— Requirement —
Restate, exactly and only, the lines from the first through the line containing "PI = math.pi".
-- START Data excerpt --
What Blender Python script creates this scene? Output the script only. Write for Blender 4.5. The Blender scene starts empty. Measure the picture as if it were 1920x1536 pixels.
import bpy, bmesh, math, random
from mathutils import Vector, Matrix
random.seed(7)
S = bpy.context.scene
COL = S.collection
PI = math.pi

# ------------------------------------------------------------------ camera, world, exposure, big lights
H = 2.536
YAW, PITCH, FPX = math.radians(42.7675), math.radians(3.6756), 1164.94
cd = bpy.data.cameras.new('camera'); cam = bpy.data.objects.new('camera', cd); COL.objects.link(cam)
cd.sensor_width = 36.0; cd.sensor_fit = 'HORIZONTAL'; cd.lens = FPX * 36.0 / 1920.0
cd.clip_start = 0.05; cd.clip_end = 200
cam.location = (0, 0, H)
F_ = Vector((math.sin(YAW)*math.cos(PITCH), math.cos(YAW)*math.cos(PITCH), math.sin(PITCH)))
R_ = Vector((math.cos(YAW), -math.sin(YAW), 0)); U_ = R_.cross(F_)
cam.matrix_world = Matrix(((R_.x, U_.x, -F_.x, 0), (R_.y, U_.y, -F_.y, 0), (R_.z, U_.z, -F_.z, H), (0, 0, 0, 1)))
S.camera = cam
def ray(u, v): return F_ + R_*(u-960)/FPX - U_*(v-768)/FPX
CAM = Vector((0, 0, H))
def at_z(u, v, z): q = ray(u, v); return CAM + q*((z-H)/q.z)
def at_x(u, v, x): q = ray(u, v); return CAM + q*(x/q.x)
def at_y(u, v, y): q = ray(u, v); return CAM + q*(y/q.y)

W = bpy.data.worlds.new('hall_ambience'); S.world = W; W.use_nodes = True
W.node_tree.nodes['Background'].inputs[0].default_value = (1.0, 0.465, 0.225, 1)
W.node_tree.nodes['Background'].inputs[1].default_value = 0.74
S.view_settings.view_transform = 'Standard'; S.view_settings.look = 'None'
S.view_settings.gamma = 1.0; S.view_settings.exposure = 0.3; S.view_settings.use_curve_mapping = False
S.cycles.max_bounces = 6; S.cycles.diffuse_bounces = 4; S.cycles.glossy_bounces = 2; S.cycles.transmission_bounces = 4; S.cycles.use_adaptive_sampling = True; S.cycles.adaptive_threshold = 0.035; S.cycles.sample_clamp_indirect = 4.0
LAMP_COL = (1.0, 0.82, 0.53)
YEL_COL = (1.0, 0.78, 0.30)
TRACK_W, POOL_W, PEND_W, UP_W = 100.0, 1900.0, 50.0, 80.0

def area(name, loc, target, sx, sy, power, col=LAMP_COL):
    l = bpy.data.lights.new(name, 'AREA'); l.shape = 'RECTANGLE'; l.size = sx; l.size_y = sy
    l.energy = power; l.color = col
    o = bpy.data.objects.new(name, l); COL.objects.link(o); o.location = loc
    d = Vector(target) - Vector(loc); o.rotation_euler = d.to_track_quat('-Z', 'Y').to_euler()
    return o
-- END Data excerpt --
— Final result —
What Blender Python script creates this scene? Output the script only. Write for Blender 4.5. The Blender scene starts empty. Measure the picture as if it were 1920x1536 pixels.
import bpy, bmesh, math, random
from mathutils import Vector, Matrix
random.seed(7)
S = bpy.context.scene
COL = S.collection
PI = math.pi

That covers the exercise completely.